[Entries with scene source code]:
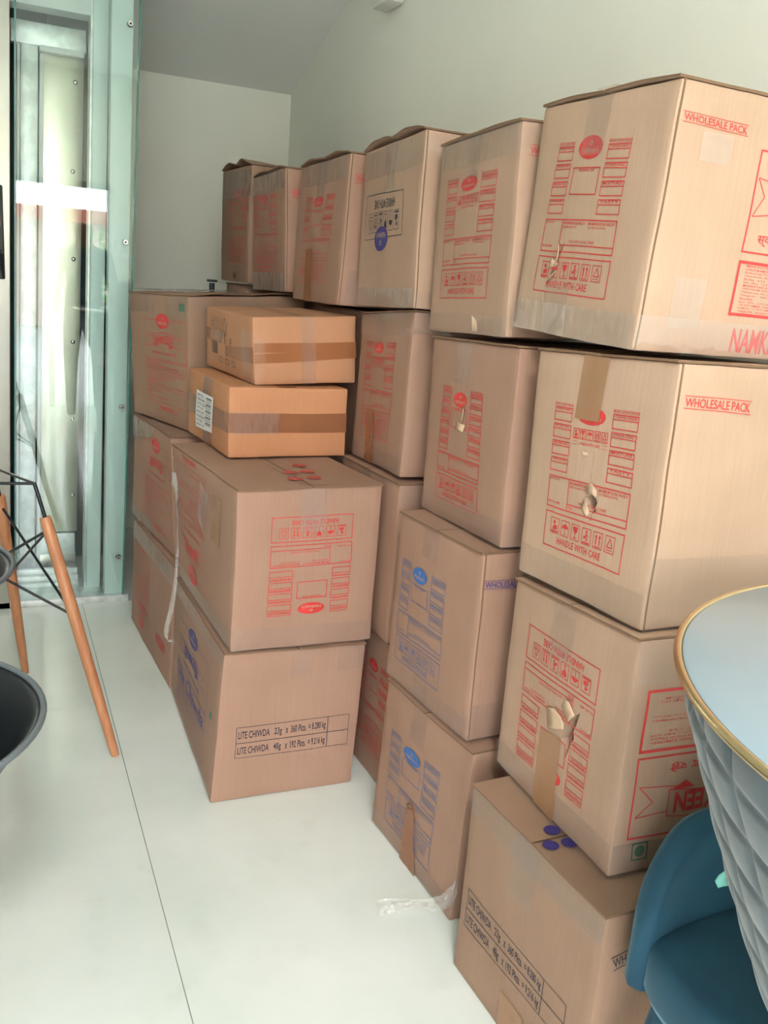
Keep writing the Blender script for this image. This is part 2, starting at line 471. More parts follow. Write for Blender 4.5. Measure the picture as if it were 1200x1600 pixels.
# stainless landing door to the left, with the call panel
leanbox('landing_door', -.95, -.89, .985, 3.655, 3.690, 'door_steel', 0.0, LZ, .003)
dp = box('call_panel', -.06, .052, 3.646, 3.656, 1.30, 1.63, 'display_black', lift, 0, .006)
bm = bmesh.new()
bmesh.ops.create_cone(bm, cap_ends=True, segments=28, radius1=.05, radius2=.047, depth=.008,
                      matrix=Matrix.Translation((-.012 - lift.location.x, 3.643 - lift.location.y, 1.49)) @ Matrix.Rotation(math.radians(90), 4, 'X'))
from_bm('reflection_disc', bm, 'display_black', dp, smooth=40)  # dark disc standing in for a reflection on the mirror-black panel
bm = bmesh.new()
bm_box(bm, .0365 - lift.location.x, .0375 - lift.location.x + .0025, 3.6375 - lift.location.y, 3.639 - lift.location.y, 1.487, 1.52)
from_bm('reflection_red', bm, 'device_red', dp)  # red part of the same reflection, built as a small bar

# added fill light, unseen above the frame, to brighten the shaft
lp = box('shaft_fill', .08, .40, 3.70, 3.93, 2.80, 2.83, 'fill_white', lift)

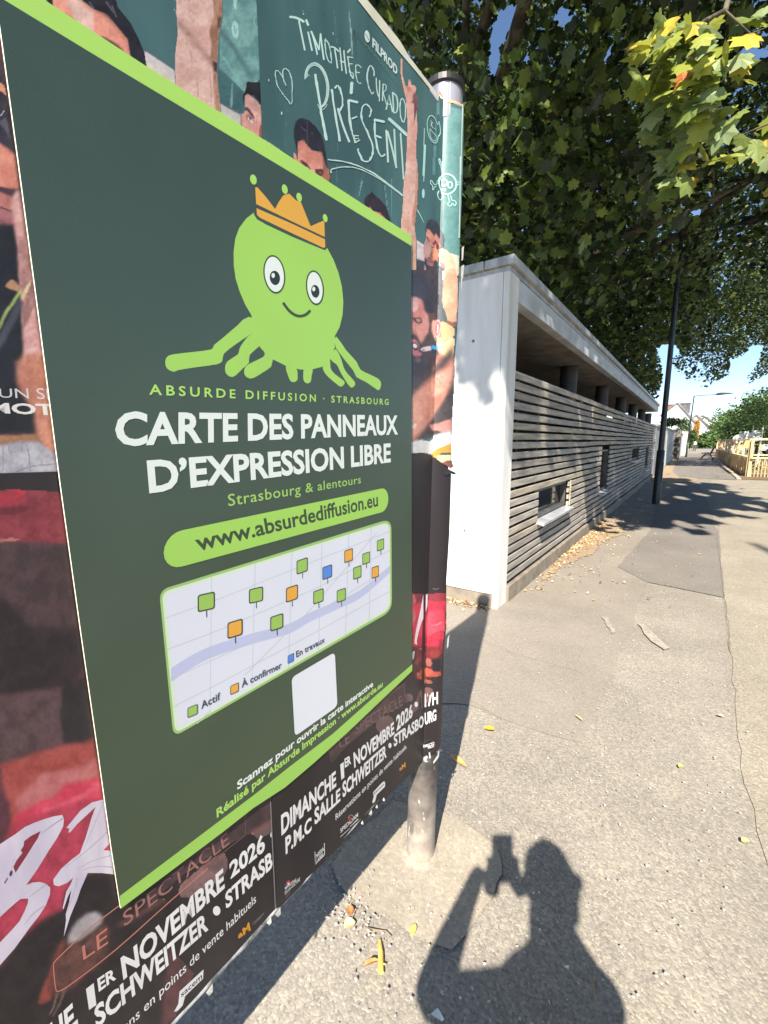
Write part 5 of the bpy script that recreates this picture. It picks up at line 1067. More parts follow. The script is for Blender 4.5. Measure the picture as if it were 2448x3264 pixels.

[OBJECTIVE]: Reproduce the full listing above verbatim, with no pictures included.

[TASK SOLUTION]:
Keep writing the Blender script for this image. This is part 2, starting at line 471. More parts follow. Write for Blender 4.5. Measure the picture as if it were 1200x1600 pixels.
# stainless landing door to the left, with the call panel
leanbox('landing_door', -.95, -.89, .985, 3.655, 3.690, 'door_steel', 0.0, LZ, .003)
dp = box('call_panel', -.06, .052, 3.646, 3.656, 1.30, 1.63, 'display_black', lift, 0, .006)
bm = bmesh.new()
bmesh.ops.create_cone(bm, cap_ends=True, segments=28, radius1=.05, radius2=.047, depth=.008,
                      matrix=Matrix.Translation((-.012 - lift.location.x, 3.643 - lift.location.y, 1.49)) @ Matrix.Rotation(math.radians(90), 4, 'X'))
from_bm('reflection_disc', bm, 'display_black', dp, smooth=40)  # dark disc standing in for a reflection on the mirror-black panel
bm = bmesh.new()
bm_box(bm, .0365 - lift.location.x, .0375 - lift.location.x + .0025, 3.6375 - lift.location.y, 3.639 - lift.location.y, 1.487, 1.52)
from_bm('reflection_red', bm, 'device_red', dp)  # red part of the same reflection, built as a small bar

# added fill light, unseen above the frame, to brighten the shaft
lp = box('shaft_fill', .08, .40, 3.70, 3.93, 2.80, 2.83, 'fill_white', lift)

Write part 5 of the bpy script that recreates this picture. It picks up at line 1067. More parts follow. The script is for Blender 4.5. Measure the picture as if it were 2448x3264 pixels.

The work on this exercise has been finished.